The actors who portrayed the reunited siblings, Hipólita and Félix, deserve extra applause. In Guillén’s drama, the daughter has been raised for battle and dresses in men’s clothes, while the son has been kept at home and taught embroidery. While the overbearing father, Don Pedro, attempts to force his children to adapt to traditional gender roles, Hipólita and Félix refuse—they refuse, that is, until they fall in love. These late scenes of character transition invite current audiences to wonder if the play is essentially a conservative argument for strict gender roles, or a more progressive revelation of the degree to which our gender identities are performances constructed for a social audience.



After the reading, the actors took questions onstage, where members of the working group joined them in a rich discussion of the play’s implications. The actors shared their thoughts on why they chose to portray their characters in certain ways. What an audience ultimately thinks about Guillén de Castro’s play depends in part on the violence of the protagonists’ transitions out of the gender identities of their youth, and the most troubling aspects of this early modern work were brought out by the insightful reflections of those who played its characters.

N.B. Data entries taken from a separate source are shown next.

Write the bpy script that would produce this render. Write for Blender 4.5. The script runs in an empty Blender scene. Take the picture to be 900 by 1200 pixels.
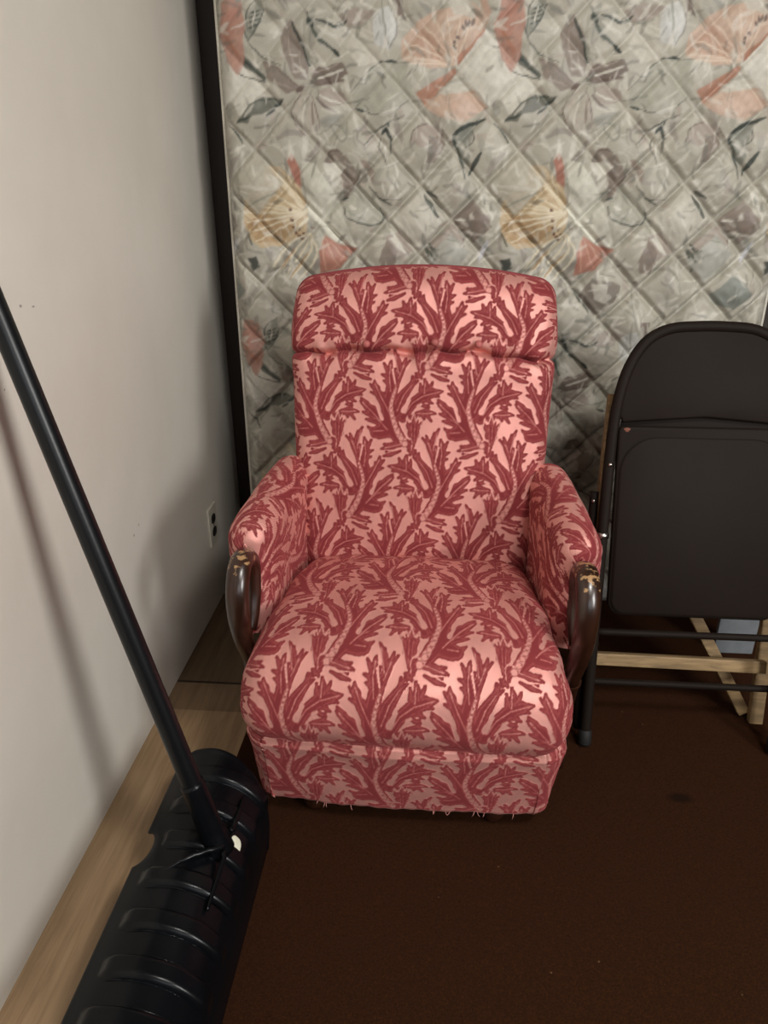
import bpy, bmesh, math, random
import numpy as np
from mathutils import Vector, Matrix

random.seed(7); RNG = np.random.default_rng(11)
C = bpy.context.scene.collection
R = math.radians

# ------------------------------------------------------------------ helpers
def lin(c):
    o = []
    for v in c:
        v /= 255.0
        o.append(v / 12.92 if v <= .04045 else ((v + .055) / 1.055) ** 2.4)
    return tuple(o)

def tag(o, label, cat, group=None, kind=None):
    if label: o['label'] = label
    if cat: o['category'] = cat
    if group: o['group'] = group
    if kind: o['kind'] = kind
    return o

def thing(name, label, cat, loc=(0, 0, 0), rotz=0.0):
    o = bpy.data.objects.new(name, None); C.objects.link(o)
    o.location = loc; o.rotation_euler = (0, 0, rotz); o.empty_display_size = .05
    return tag(o, label, cat)

def link(name, me, mat, parent=None, smooth=True):
    o = bpy.data.objects.new(name, me); C.objects.link(o)
    if mat: me.materials.append(mat)
    if smooth and len(me.polygons):
        me.polygons.foreach_set('use_smooth', np.ones(len(me.polygons), dtype=bool))
    if parent: o.parent = parent
    return o

def grid_mesh(name, P, attrs=None, wrap_u=False, flip=False):
    """P: (nv, nu, 3) array of points -> quad mesh; attrs: name -> (type, array)"""
    nv, nu, _ = P.shape
    me = bpy.data.meshes.new(name)
    idx = np.arange(nv * nu).reshape(nv, nu)
    if wrap_u: idx = np.concatenate([idx, idx[:, :1]], 1)
    a, b, c, d = idx[:-1, :-1], idx[:-1, 1:], idx[1:, 1:], idx[1:, :-1]
    q = np.stack([a, d, c, b] if flip else [a, b, c, d], -1).reshape(-1, 4)
    me.vertices.add(nv * nu); me.vertices.foreach_set('co', P.reshape(-1).astype(np.float32))
    me.loops.add(q.size); me.loops.foreach_set('vertex_index', q.reshape(-1).astype(np.int32))
    me.polygons.add(len(q)); me.polygons.foreach_set('loop_start', np.arange(0, q.size, 4, dtype=np.int32))
    me.update(calc_edges=True)
    for k, (ty, arr) in (attrs or {}).items():
        at = me.attributes.new(k, ty, 'POINT')
        key = {'FLOAT': 'value', 'FLOAT_VECTOR': 'vector', 'FLOAT_COLOR': 'color'}[ty]
        at.data.foreach_set(key, np.ascontiguousarray(arr, dtype=np.float32).reshape(-1))
    me.validate()
    return me

def bm_mesh(name, bm):
    me = bpy.data.meshes.new(name)
    bmesh.ops.recalc_face_normals(bm, faces=bm.faces[:])
    bm.to_mesh(me); bm.free(); return me

def catmull(pts, n):
    """n points evenly spread by arc length on a Catmull-Rom curve through pts"""
    p = np.array(pts, float)
    p = np.vstack([2 * p[0] - p[1], p, 2 * p[-1] - p[-2]])
    out = []
    for i in range(1, len(p) - 2):
        t = np.linspace(0, 1, 40, endpoint=False)[:, None]
        a, b, c, d = p[i - 1], p[i], p[i + 1], p[i + 2]
        out.append(.5 * ((2 * b) + (-a + c) * t + (2 * a - 5 * b + 4 * c - d) * t ** 2 + (-a + 3 * b - 3 * c + d) * t ** 3))
    out.append(p[-2][None]); q = np.vstack(out)
    s = np.r_[0, np.cumsum(np.linalg.norm(np.diff(q, axis=0), axis=1))]
    t = np.linspace(0, s[-1], n) if np.isscalar(n) else np.asarray(n) * s[-1]
    return np.stack([np.interp(t, s, q[:, k]) for k in range(q.shape[1])], 1), t

def tube(name, path, rad, seg=20, squash=(1, 1), up=(1, 0, 0), cap=True):
    """sweep an ellipse along path; rad scalar or per-point; squash scales (side, normal)"""
    p = np.array(path, float); n = len(p)
    r = np.full(n, rad) if np.isscalar(rad) else np.asarray(rad, float)
    t = np.gradient(p, axis=0); t /= np.linalg.norm(t, axis=1)[:, None]
    side = np.array(up, float)[None].repeat(n, 0)
    side -= (side * t).sum(1)[:, None] * t; side /= np.linalg.norm(side, axis=1)[:, None]
    nor = np.cross(t, side)
    a = np.linspace(0, 2 * np.pi, seg, endpoint=False)
    P = p[:, None] + r[:, None, None] * (np.cos(a)[None, :, None] * side[:, None] * squash[0] + np.sin(a)[None, :, None] * nor[:, None] * squash[1])
    if cap:
        P = np.concatenate([p[:1, None] + (P[:1] - p[:1, None]) * .55 - t[:1, None] * r[0] * .0, P, p[-1:, None] + (P[-1:] - p[-1:, None]) * .55 + 0 * t[-1:, None]], 0)
        P = np.concatenate([p[:1, None].repeat(seg, 1) * 1.0 + (P[:1] - p[:1, None]) * .001, P, p[-1:, None].repeat(seg, 1) + (P[-1:] - p[-1:, None]) * .001], 0)
    return grid_mesh(name, P, wrap_u=True)

def rbox(name, size, loc=(0, 0, 0), bev=.004, seg=3, rot=None, taper=None):
    bm = bmesh.new(); bmesh.ops.create_cube(bm, size=1)
    for v in bm.verts:
        v.co = Vector((v.co.x * size[0], v.co.y * size[1], v.co.z * size[2]))
        if taper and v.co.z < 0: v.co.x *= taper; v.co.y *= taper
    bmesh.ops.bevel(bm, geom=bm.edges[:], offset=bev, segments=seg, profile=.6, affect='EDGES')
    m = Matrix.Translation(loc) @ (rot.to_4x4() if rot else Matrix())
    bmesh.ops.transform(bm, matrix=m, verts=bm.verts[:])
    return bm_mesh(name, bm)

def lathe(name, prof, loc=(0, 0, 0), seg=28, rot=None):
    a = np.linspace(0, 2 * np.pi, seg, endpoint=False)
    p = np.array(prof, float)
    P = np.stack([p[:, 0][:, None] * np.cos(a), p[:, 0][:, None] * np.sin(a), p[:, 1][:, None].repeat(seg, 1)], -1)
    if rot is not None: P = P @ np.array(rot.to_3x3()).T
    return grid_mesh(name, P + np.array(loc), wrap_u=True)

def panel(name, outline, thick, axis_o, ax, ay, az, bev=.004):
    """extruded outline with bevelled edges: points outline (a, b) on axes ax, ay from axis_o; front face towards az"""
    bm = bmesh.new(); o = Vector(axis_o); ax = Vector(ax); ay = Vector(ay); az = Vector(az)
    n = len(outline)
    c = Vector((sum(p[0] for p in outline) / n, sum(p[1] for p in outline) / n, 0))
    pr = np.array(outline, float)
    tn = np.roll(pr, -1, 0) - np.roll(pr, 1, 0); tn /= np.linalg.norm(tn, axis=1)[:, None]
    nn = np.stack([tn[:, 1], -tn[:, 0]], 1)
    area = .5 * np.sum(pr[:, 0] * np.roll(pr[:, 1], -1) - np.roll(pr[:, 0], -1) * pr[:, 1])
    if area < 0: nn = -nn
    rings = []
    for ins, h in ((bev, 0), (bev * .3, bev * .3), (0, bev), (0, thick - bev), (bev * .3, thick - bev * .3), (bev, thick)):
        q = pr - nn * ins
        rings.append([bm.verts.new(o + ax * a + ay * b + az * h) for a, b in q])
    for r0, r1 in zip(rings, rings[1:]):
        for i in range(n): bm.faces.new((r0[i], r0[(i + 1) % n], r1[(i + 1) % n], r1[i]))
    bm.faces.new(rings[0][::-1]); bm.faces.new(rings[-1])
    return bm_mesh(name, bm)

# ------------------------------------------------------------------ materials
def mat(name):
    m = bpy.data.materials.new(name); m.use_nodes = True
    nt = m.node_tree; b = nt.nodes['Principled BSDF']
    return m, nt, b, nt.nodes.new, nt.links.new

def ramp(nt, stops, src=None, interp='LINEAR'):
    r = nt.nodes.new('ShaderNodeValToRGB'); e = r.color_ramp.elements; r.color_ramp.interpolation = interp
    while len(e) < len(stops): e.new(.5)
    for k, (p, c) in enumerate(stops): e[k].position = p; e[k].color = (*c, 1)
    if src is not None: nt.links.new(src, r.inputs[0])
    return r

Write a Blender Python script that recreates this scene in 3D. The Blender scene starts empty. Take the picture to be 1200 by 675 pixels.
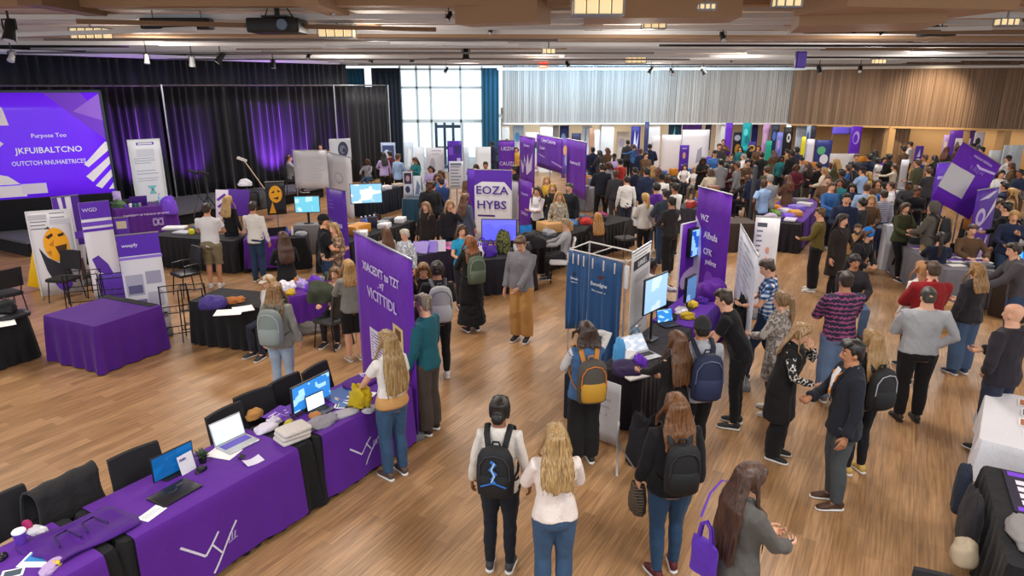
import bpy, math, random
import numpy as np
from mathutils import Vector, Matrix, Euler, noise
rnd = random.Random(11)
S = bpy.context.scene
C = S.collection
PI = math.pi
# ---------------------------------------------------------------- camera
F = 800.; TH = math.radians(16.5); CH = 4.1
def ray(x, y):
    u = (x-600)/F; v = (y-337.5)/F; c, s = math.cos(TH), math.sin(TH)
    return (u, c-v*s, -s-v*c)
def pz(x, y, z=0.):
    d = ray(x, y); t = (z-CH)/d[2]
    return Vector((d[0]*t, d[1]*t, z))
def py(x, y, Y):
    d = ray(x, y); t = Y/d[1]
    return Vector((d[0]*t, Y, CH+d[2]*t))
cd = bpy.data.cameras.new('camera'); cam = bpy.data.objects.new('camera', cd); C.objects.link(cam)
cam.location = (0, 0, CH); cam.rotation_euler = (PI/2-TH, 0, 0)
cd.sensor_width = 36; cd.lens = 24; cd.clip_end = 200
S.camera = cam
S.view_settings.view_transform = 'Standard'; S.view_settings.look = 'None'
S.view_settings.gamma = 1; S.view_settings.use_curve_mapping = False
# ---------------------------------------------------------------- materials
def lin(h):
    h = h.lstrip('#'); r = [int(h[i:i+2], 16)/255 for i in (0, 2, 4)]
    return tuple(((c+.055)/1.055)**2.4 if c > .04045 else c/12.92 for c in r)+(1,)
MC = {}
def nodes(name):
    m = bpy.data.materials.new(name); m.use_nodes = True
    nt = m.node_tree; b = nt.nodes['Principled BSDF']
    return m, nt, b
def lk(nt, a, b): nt.links.new(a, b)
def nn(nt, t, **kw):
    n = nt.nodes.new(t)
    for k, v in kw.items(): setattr(n, k, v)
    return n
def bump(nt, b, scale, strength, dist=.02, vec=None, detail=3):
    n = nn(nt, 'ShaderNodeTexNoise'); n.inputs['Scale'].default_value = scale; n.inputs['Detail'].default_value = detail
    bp = nn(nt, 'ShaderNodeBump'); bp.inputs['Strength'].default_value = strength; bp.inputs['Distance'].default_value = dist
    lk(nt, n.outputs['Fac'], bp.inputs['Height']); lk(nt, bp.outputs['Normal'], b.inputs['Normal'])
    if vec is not None: lk(nt, vec, n.inputs['Vector'])
    return n
def plain(col, rough=.5, metal=0., emit=0., alpha=1., trans=0., spec=.4):
    k = ('p', col, rough, metal, emit, alpha, trans)
    if k in MC: return MC[k]
    m, nt, b = nodes('plain_'+col.strip('#'))
    b.inputs['Base Color'].default_value = lin(col); b.inputs['Roughness'].default_value = rough
    b.inputs['Metallic'].default_value = metal; b.inputs['Specular IOR Level'].default_value = spec
    b.inputs['Transmission Weight'].default_value = trans
    if emit:
        b.inputs['Emission Color'].default_value = lin(col); b.inputs['Emission Strength'].default_value = emit
    MC[k] = m; return m
def cloth(col, rough=.85, bs=1., var=.12):
    k = ('c', col, rough, bs)
    if k in MC: return MC[k]
    m, nt, b = nodes('cloth_'+col.strip('#'))
    tc = nn(nt, 'ShaderNodeTexCoord')
    n = nn(nt, 'ShaderNodeTexNoise'); n.inputs['Scale'].default_value = 60; n.inputs['Detail'].default_value = 2
    lk(nt, tc.outputs['Object'], n.inputs['Vector'])
    mx = nn(nt, 'ShaderNodeMix', data_type='RGBA'); c = lin(col)
    mx.inputs[6].default_value = tuple(x*(1-var) for x in c[:3])+(1,); mx.inputs[7].default_value = tuple(min(1, x*(1+var)) for x in c[:3])+(1,)
    lk(nt, n.outputs['Fac'], mx.inputs[0]); lk(nt, mx.outputs[2], b.inputs['Base Color'])
    b.inputs['Roughness'].default_value = rough; b.inputs['Specular IOR Level'].default_value = .2
    b.inputs['Sheen Weight'].default_value = .06
    bump(nt, b, 9, .35*bs, .05, tc.outputs['Object'])
    MC[k] = m; return m
def skin(col):
    k = ('s', col)
    if k in MC: return MC[k]
    m, nt, b = nodes('skin_'+col.strip('#'))
    tc = nn(nt, 'ShaderNodeTexCoord'); n = nn(nt, 'ShaderNodeTexNoise'); n.inputs['Scale'].default_value = 14
    lk(nt, tc.outputs['Object'], n.inputs['Vector'])
    mx = nn(nt, 'ShaderNodeMix', data_type='RGBA'); c = lin(col)
    mx.inputs[6].default_value = (c[0]*.9, c[1]*.82, c[2]*.8, 1); mx.inputs[7].default_value = (min(1, c[0]*1.08), min(1, c[1]*1.05), c[2], 1)
    lk(nt, n.outputs['Fac'], mx.inputs[0]); lk(nt, mx.outputs[2], b.inputs['Base Color'])
    b.inputs['Roughness'].default_value = .5; b.inputs['Subsurface Weight'].default_value = 0.
    MC[k] = m; return m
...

It was both illuminating and enjoyable to participate in that conversation, and the working group is grateful to the wonderful people at Cal Poly for this staged reading. These early modern Hispanic plays deserve a place on stage, and it is a delight to play a role in putting them there. Too many of them have been ignored for too long, but, as the night at Cal Poly reminded us, to retrieve and reimagine them in a new time and tongue is to find that the familiarity of their conflicts, the suspense of their stories, and the richness of their wit remain.